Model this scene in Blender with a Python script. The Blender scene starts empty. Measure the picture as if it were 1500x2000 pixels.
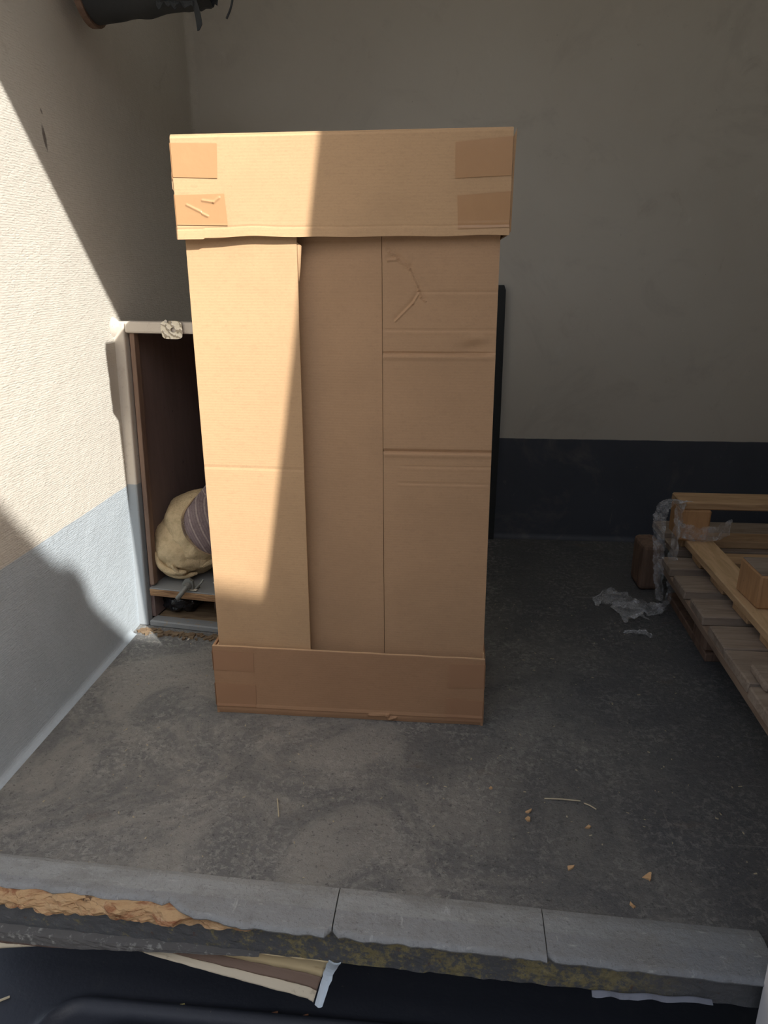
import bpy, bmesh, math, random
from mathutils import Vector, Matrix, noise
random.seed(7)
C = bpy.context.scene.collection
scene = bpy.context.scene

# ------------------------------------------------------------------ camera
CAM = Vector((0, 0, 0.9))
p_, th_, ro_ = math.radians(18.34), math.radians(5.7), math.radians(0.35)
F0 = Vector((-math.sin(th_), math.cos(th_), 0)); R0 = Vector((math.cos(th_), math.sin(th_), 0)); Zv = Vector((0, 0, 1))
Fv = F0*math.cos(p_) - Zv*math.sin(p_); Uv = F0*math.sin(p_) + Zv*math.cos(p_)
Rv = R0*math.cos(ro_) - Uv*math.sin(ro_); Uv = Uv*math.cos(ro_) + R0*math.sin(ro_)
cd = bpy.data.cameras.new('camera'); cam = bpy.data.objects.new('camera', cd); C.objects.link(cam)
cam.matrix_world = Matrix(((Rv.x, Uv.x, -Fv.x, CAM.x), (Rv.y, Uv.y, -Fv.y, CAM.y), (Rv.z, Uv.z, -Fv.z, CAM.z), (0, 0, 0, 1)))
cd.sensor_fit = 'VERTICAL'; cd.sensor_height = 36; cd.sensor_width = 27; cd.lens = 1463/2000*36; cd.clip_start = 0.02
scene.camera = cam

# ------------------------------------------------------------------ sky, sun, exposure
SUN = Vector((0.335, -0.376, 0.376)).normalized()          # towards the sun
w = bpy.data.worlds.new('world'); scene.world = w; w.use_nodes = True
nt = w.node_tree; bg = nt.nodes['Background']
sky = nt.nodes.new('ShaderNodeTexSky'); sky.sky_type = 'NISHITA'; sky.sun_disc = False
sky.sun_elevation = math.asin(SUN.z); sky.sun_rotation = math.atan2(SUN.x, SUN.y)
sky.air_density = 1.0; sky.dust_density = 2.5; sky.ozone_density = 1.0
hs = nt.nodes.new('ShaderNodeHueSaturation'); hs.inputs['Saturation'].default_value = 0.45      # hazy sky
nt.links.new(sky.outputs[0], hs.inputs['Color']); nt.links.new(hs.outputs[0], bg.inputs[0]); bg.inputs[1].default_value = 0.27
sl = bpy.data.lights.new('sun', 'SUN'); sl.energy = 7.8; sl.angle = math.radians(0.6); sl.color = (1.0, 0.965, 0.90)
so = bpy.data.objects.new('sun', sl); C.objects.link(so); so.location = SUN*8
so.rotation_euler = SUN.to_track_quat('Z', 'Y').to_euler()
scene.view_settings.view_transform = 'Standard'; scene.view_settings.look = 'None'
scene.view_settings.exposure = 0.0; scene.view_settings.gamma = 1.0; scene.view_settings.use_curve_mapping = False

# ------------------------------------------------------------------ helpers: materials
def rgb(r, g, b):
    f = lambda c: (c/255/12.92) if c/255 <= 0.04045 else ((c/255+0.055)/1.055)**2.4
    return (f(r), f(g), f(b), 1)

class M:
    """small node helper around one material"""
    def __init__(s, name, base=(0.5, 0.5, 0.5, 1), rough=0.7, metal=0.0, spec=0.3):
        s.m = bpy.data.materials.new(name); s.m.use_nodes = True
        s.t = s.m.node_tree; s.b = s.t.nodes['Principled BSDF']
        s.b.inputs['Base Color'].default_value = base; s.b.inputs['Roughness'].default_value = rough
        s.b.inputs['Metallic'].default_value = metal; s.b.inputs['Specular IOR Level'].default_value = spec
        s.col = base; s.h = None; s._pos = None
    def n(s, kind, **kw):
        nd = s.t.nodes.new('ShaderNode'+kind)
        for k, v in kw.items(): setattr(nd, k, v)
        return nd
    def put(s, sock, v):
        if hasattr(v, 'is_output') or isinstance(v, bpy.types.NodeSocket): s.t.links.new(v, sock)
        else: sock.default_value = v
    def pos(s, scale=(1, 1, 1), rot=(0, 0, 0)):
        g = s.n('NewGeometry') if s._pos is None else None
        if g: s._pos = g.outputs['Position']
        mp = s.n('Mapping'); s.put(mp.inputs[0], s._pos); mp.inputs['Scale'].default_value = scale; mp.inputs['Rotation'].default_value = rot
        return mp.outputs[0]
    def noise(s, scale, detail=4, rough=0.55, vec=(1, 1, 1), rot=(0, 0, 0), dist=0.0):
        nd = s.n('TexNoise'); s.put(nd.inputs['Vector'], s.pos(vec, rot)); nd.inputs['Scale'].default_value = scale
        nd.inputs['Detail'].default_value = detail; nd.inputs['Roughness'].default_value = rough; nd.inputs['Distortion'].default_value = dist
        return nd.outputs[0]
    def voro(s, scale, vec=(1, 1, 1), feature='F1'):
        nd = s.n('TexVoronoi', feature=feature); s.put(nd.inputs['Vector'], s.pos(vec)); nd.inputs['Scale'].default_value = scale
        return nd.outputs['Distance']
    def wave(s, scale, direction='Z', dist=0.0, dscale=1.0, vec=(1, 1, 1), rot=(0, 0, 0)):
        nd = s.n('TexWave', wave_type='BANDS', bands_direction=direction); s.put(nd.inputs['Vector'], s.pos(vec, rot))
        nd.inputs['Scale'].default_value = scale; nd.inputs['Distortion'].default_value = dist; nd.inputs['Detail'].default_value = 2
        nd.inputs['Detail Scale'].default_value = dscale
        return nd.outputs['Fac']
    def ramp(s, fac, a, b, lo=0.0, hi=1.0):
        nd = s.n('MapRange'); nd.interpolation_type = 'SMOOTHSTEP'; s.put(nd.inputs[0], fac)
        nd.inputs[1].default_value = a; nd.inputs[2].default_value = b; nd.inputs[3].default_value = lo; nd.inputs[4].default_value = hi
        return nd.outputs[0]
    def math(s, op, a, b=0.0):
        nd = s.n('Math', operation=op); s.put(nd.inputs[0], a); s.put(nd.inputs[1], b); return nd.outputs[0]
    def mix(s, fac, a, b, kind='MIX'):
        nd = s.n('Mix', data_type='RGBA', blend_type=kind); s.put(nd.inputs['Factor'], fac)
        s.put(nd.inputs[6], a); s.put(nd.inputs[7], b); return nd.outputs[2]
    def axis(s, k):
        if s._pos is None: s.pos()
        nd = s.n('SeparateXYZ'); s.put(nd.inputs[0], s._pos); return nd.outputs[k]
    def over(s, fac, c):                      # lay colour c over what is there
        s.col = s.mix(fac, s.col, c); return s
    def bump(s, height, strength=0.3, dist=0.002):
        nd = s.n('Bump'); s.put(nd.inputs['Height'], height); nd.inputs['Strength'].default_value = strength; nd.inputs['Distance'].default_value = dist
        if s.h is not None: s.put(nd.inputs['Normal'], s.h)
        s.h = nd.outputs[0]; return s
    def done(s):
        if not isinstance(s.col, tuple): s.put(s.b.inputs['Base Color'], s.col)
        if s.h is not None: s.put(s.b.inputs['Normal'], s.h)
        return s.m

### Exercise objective
Without the pictures, output the full listing exactly as it stands.

### Answer to the problem
Model this scene in Blender with a Python script. The Blender scene starts empty. Measure the picture as if it were 1500x2000 pixels.
import bpy, bmesh, math, random
from mathutils import Vector, Matrix, noise
random.seed(7)
C = bpy.context.scene.collection
scene = bpy.context.scene

# ------------------------------------------------------------------ camera
CAM = Vector((0, 0, 0.9))
p_, th_, ro_ = math.radians(18.34), math.radians(5.7), math.radians(0.35)
F0 = Vector((-math.sin(th_), math.cos(th_), 0)); R0 = Vector((math.cos(th_), math.sin(th_), 0)); Zv = Vector((0, 0, 1))
Fv = F0*math.cos(p_) - Zv*math.sin(p_); Uv = F0*math.sin(p_) + Zv*math.cos(p_)
Rv = R0*math.cos(ro_) - Uv*math.sin(ro_); Uv = Uv*math.cos(ro_) + R0*math.sin(ro_)
cd = bpy.data.cameras.new('camera'); cam = bpy.data.objects.new('camera', cd); C.objects.link(cam)
cam.matrix_world = Matrix(((Rv.x, Uv.x, -Fv.x, CAM.x), (Rv.y, Uv.y, -Fv.y, CAM.y), (Rv.z, Uv.z, -Fv.z, CAM.z), (0, 0, 0, 1)))
cd.sensor_fit = 'VERTICAL'; cd.sensor_height = 36; cd.sensor_width = 27; cd.lens = 1463/2000*36; cd.clip_start = 0.02
scene.camera = cam

# ------------------------------------------------------------------ sky, sun, exposure
SUN = Vector((0.335, -0.376, 0.376)).normalized()          # towards the sun
w = bpy.data.worlds.new('world'); scene.world = w; w.use_nodes = True
nt = w.node_tree; bg = nt.nodes['Background']
sky = nt.nodes.new('ShaderNodeTexSky'); sky.sky_type = 'NISHITA'; sky.sun_disc = False
sky.sun_elevation = math.asin(SUN.z); sky.sun_rotation = math.atan2(SUN.x, SUN.y)
sky.air_density = 1.0; sky.dust_density = 2.5; sky.ozone_density = 1.0
hs = nt.nodes.new('ShaderNodeHueSaturation'); hs.inputs['Saturation'].default_value = 0.45      # hazy sky
nt.links.new(sky.outputs[0], hs.inputs['Color']); nt.links.new(hs.outputs[0], bg.inputs[0]); bg.inputs[1].default_value = 0.27
sl = bpy.data.lights.new('sun', 'SUN'); sl.energy = 7.8; sl.angle = math.radians(0.6); sl.color = (1.0, 0.965, 0.90)
so = bpy.data.objects.new('sun', sl); C.objects.link(so); so.location = SUN*8
so.rotation_euler = SUN.to_track_quat('Z', 'Y').to_euler()
scene.view_settings.view_transform = 'Standard'; scene.view_settings.look = 'None'
scene.view_settings.exposure = 0.0; scene.view_settings.gamma = 1.0; scene.view_settings.use_curve_mapping = False

# ------------------------------------------------------------------ helpers: materials
def rgb(r, g, b):
    f = lambda c: (c/255/12.92) if c/255 <= 0.04045 else ((c/255+0.055)/1.055)**2.4
    return (f(r), f(g), f(b), 1)

class M:
    """small node helper around one material"""
    def __init__(s, name, base=(0.5, 0.5, 0.5, 1), rough=0.7, metal=0.0, spec=0.3):
        s.m = bpy.data.materials.new(name); s.m.use_nodes = True
        s.t = s.m.node_tree; s.b = s.t.nodes['Principled BSDF']
        s.b.inputs['Base Color'].default_value = base; s.b.inputs['Roughness'].default_value = rough
        s.b.inputs['Metallic'].default_value = metal; s.b.inputs['Specular IOR Level'].default_value = spec
        s.col = base; s.h = None; s._pos = None
    def n(s, kind, **kw):
        nd = s.t.nodes.new('ShaderNode'+kind)
        for k, v in kw.items(): setattr(nd, k, v)
        return nd
    def put(s, sock, v):
        if hasattr(v, 'is_output') or isinstance(v, bpy.types.NodeSocket): s.t.links.new(v, sock)
        else: sock.default_value = v
    def pos(s, scale=(1, 1, 1), rot=(0, 0, 0)):
        g = s.n('NewGeometry') if s._pos is None else None
        if g: s._pos = g.outputs['Position']
        mp = s.n('Mapping'); s.put(mp.inputs[0], s._pos); mp.inputs['Scale'].default_value = scale; mp.inputs['Rotation'].default_value = rot
        return mp.outputs[0]
    def noise(s, scale, detail=4, rough=0.55, vec=(1, 1, 1), rot=(0, 0, 0), dist=0.0):
        nd = s.n('TexNoise'); s.put(nd.inputs['Vector'], s.pos(vec, rot)); nd.inputs['Scale'].default_value = scale
        nd.inputs['Detail'].default_value = detail; nd.inputs['Roughness'].default_value = rough; nd.inputs['Distortion'].default_value = dist
        return nd.outputs[0]
    def voro(s, scale, vec=(1, 1, 1), feature='F1'):
        nd = s.n('TexVoronoi', feature=feature); s.put(nd.inputs['Vector'], s.pos(vec)); nd.inputs['Scale'].default_value = scale
        return nd.outputs['Distance']
    def wave(s, scale, direction='Z', dist=0.0, dscale=1.0, vec=(1, 1, 1), rot=(0, 0, 0)):
        nd = s.n('TexWave', wave_type='BANDS', bands_direction=direction); s.put(nd.inputs['Vector'], s.pos(vec, rot))
        nd.inputs['Scale'].default_value = scale; nd.inputs['Distortion'].default_value = dist; nd.inputs['Detail'].default_value = 2
        nd.inputs['Detail Scale'].default_value = dscale
        return nd.outputs['Fac']
    def ramp(s, fac, a, b, lo=0.0, hi=1.0):
        nd = s.n('MapRange'); nd.interpolation_type = 'SMOOTHSTEP'; s.put(nd.inputs[0], fac)
        nd.inputs[1].default_value = a; nd.inputs[2].default_value = b; nd.inputs[3].default_value = lo; nd.inputs[4].default_value = hi
        return nd.outputs[0]
    def math(s, op, a, b=0.0):
        nd = s.n('Math', operation=op); s.put(nd.inputs[0], a); s.put(nd.inputs[1], b); return nd.outputs[0]
    def mix(s, fac, a, b, kind='MIX'):
        nd = s.n('Mix', data_type='RGBA', blend_type=kind); s.put(nd.inputs['Factor'], fac)
        s.put(nd.inputs[6], a); s.put(nd.inputs[7], b); return nd.outputs[2]
    def axis(s, k):
        if s._pos is None: s.pos()
        nd = s.n('SeparateXYZ'); s.put(nd.inputs[0], s._pos); return nd.outputs[k]
    def over(s, fac, c):                      # lay colour c over what is there
        s.col = s.mix(fac, s.col, c); return s
    def bump(s, height, strength=0.3, dist=0.002):
        nd = s.n('Bump'); s.put(nd.inputs['Height'], height); nd.inputs['Strength'].default_value = strength; nd.inputs['Distance'].default_value = dist
        if s.h is not None: s.put(nd.inputs['Normal'], s.h)
        s.h = nd.outputs[0]; return s
    def done(s):
        if not isinstance(s.col, tuple): s.put(s.b.inputs['Base Color'], s.col)
        if s.h is not None: s.put(s.b.inputs['Normal'], s.h)
        return s.m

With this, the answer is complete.